===== INPUT DATA =====

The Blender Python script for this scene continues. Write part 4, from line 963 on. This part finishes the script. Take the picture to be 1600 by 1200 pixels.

=====
===== INPUT DATA =====

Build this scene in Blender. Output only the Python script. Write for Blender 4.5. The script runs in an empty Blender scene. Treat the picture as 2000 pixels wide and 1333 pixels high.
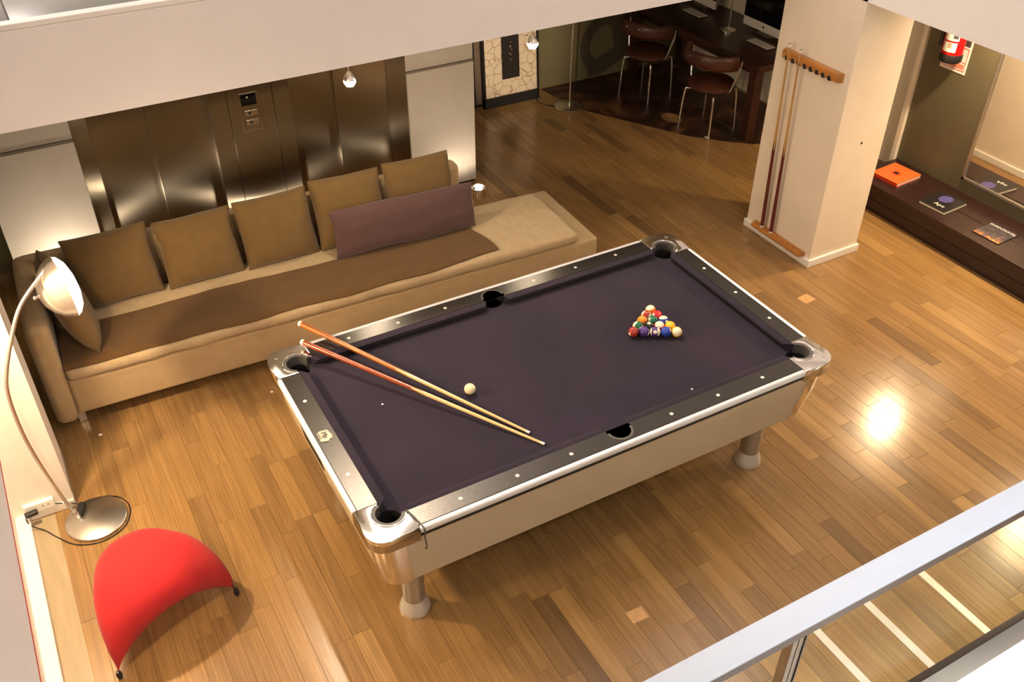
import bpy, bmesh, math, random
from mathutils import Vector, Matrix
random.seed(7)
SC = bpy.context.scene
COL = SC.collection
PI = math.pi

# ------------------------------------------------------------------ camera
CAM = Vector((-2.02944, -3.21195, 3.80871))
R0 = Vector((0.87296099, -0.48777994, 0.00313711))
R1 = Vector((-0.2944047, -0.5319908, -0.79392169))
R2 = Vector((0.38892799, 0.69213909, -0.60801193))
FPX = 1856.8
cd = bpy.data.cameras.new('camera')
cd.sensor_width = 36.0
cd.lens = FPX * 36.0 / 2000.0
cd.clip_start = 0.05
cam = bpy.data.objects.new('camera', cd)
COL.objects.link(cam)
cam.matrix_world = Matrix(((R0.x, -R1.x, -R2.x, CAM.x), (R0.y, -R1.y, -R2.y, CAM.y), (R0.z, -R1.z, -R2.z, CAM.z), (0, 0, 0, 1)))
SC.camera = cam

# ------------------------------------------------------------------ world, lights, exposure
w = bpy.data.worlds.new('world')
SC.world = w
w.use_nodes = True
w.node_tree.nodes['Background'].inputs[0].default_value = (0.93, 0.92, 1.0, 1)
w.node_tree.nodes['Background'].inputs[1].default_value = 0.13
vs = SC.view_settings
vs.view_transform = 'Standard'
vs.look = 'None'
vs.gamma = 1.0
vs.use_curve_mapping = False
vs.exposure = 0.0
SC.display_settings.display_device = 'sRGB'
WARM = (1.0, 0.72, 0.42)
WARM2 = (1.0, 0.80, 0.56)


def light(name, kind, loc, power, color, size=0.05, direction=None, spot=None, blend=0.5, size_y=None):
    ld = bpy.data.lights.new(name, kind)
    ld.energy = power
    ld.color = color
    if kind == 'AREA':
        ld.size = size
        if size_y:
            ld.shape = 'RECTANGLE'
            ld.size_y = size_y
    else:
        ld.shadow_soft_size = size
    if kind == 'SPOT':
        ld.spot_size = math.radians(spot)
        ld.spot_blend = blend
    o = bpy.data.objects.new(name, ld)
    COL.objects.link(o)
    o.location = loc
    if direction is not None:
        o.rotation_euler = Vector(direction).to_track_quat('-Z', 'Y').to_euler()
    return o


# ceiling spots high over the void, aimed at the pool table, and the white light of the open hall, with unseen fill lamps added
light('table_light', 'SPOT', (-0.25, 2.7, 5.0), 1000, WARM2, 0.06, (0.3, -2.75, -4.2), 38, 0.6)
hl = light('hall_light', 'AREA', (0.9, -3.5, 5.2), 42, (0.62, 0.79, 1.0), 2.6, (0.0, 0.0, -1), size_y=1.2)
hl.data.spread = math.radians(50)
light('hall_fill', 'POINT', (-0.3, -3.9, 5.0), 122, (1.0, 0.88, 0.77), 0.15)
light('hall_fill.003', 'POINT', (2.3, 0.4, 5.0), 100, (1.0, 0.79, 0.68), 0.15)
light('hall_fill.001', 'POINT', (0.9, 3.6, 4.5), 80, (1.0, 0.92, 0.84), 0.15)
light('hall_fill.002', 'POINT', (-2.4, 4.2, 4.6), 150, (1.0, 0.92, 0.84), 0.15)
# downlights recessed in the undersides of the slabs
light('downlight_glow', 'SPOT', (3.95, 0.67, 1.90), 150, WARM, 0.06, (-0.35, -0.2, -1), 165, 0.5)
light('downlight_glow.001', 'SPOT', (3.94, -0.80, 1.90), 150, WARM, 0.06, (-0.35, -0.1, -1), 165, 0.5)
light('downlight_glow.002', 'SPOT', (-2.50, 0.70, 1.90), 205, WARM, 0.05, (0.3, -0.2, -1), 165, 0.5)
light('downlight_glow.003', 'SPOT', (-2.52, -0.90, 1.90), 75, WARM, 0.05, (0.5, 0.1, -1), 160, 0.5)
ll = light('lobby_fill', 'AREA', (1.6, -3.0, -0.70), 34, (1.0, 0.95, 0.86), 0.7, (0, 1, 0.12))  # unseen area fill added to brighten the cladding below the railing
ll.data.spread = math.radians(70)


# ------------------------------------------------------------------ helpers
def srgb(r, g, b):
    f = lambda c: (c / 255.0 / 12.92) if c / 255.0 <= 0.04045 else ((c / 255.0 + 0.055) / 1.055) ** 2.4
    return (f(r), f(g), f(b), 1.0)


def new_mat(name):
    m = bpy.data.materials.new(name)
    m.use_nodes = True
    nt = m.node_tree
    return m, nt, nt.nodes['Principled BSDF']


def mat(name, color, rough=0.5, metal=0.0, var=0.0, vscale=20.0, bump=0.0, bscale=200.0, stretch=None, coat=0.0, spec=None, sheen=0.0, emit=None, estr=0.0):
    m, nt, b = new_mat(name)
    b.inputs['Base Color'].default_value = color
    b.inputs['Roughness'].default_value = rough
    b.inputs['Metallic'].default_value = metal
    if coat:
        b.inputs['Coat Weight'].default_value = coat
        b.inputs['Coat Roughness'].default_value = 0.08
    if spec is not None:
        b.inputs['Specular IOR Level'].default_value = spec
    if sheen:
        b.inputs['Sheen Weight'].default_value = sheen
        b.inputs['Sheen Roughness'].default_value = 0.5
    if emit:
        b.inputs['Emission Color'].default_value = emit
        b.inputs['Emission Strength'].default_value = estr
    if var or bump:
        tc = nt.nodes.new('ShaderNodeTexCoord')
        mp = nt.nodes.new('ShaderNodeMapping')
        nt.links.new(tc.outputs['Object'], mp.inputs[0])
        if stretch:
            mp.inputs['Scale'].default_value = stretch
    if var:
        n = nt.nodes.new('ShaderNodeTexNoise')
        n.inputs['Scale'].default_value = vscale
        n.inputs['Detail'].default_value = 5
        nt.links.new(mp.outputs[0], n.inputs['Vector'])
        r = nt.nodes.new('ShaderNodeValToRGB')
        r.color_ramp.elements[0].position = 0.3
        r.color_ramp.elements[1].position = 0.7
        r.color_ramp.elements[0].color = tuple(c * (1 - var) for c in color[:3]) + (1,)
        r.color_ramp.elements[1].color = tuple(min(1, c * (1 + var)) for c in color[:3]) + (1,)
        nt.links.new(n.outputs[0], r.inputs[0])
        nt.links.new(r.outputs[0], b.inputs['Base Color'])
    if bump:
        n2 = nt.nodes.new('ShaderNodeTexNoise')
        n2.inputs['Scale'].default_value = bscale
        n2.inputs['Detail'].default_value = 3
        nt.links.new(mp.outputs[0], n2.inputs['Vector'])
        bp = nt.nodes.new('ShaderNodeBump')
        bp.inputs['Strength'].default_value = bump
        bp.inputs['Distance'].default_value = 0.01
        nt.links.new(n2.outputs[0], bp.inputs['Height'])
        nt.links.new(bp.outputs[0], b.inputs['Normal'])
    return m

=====

WRITTEN PROBLEM:
Starting at the line with "Build this scene" and ending at the line with "WARM2 = (1.0, 0.80, 0.56)", copy each line exactly, both ends included. Do not copy the pictures.

EXPECTED OUTPUT:
Build this scene in Blender. Output only the Python script. Write for Blender 4.5. The script runs in an empty Blender scene. Treat the picture as 2000 pixels wide and 1333 pixels high.
import bpy, bmesh, math, random
from mathutils import Vector, Matrix
random.seed(7)
SC = bpy.context.scene
COL = SC.collection
PI = math.pi

# ------------------------------------------------------------------ camera
CAM = Vector((-2.02944, -3.21195, 3.80871))
R0 = Vector((0.87296099, -0.48777994, 0.00313711))
R1 = Vector((-0.2944047, -0.5319908, -0.79392169))
R2 = Vector((0.38892799, 0.69213909, -0.60801193))
FPX = 1856.8
cd = bpy.data.cameras.new('camera')
cd.sensor_width = 36.0
cd.lens = FPX * 36.0 / 2000.0
cd.clip_start = 0.05
cam = bpy.data.objects.new('camera', cd)
COL.objects.link(cam)
cam.matrix_world = Matrix(((R0.x, -R1.x, -R2.x, CAM.x), (R0.y, -R1.y, -R2.y, CAM.y), (R0.z, -R1.z, -R2.z, CAM.z), (0, 0, 0, 1)))
SC.camera = cam

# ------------------------------------------------------------------ world, lights, exposure
w = bpy.data.worlds.new('world')
SC.world = w
w.use_nodes = True
w.node_tree.nodes['Background'].inputs[0].default_value = (0.93, 0.92, 1.0, 1)
w.node_tree.nodes['Background'].inputs[1].default_value = 0.13
vs = SC.view_settings
vs.view_transform = 'Standard'
vs.look = 'None'
vs.gamma = 1.0
vs.use_curve_mapping = False
vs.exposure = 0.0
SC.display_settings.display_device = 'sRGB'
WARM = (1.0, 0.72, 0.42)
WARM2 = (1.0, 0.80, 0.56)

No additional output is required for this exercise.